As it currently stands, AI is a tool that allows us to do more and should supplement us as the experts rather than replace us. It should be a net positive for you as an individual, rather than feeling like your identity is being stolen by these correlation machines.
Where We Go From Here
Whether we like it or not, AI is here. Will it forever stay in its current form? No, no products end up the way they started. Is there going to be some sort of reckoning when it comes to jobs and the market? Absolutely. That does not mean we shouldn't embrace it for what it can do, what it is good at, and how it can help us, without losing our identities and humanity in the process.

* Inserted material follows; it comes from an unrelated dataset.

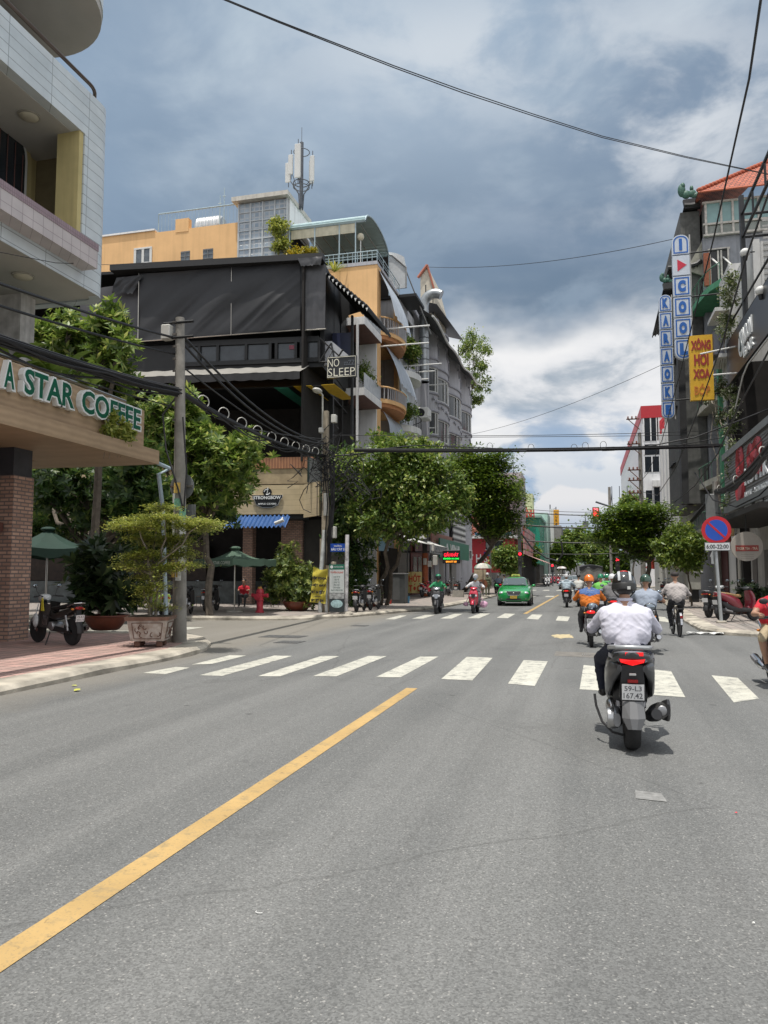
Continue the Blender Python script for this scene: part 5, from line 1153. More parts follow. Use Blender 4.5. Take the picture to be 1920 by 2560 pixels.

Our mission at Trellis is: Be a revenue generation platform for long-term sustainable change to social and environmental systemic issues.
I believe that AI will be a compounding effect for our impact on the charity industry and by extension world. By doing more with the same resources, we can invest in better internal tooling, improve our processes, make more data-driven decisions, and push toward product-led growth. All of which compounds our impact in the world.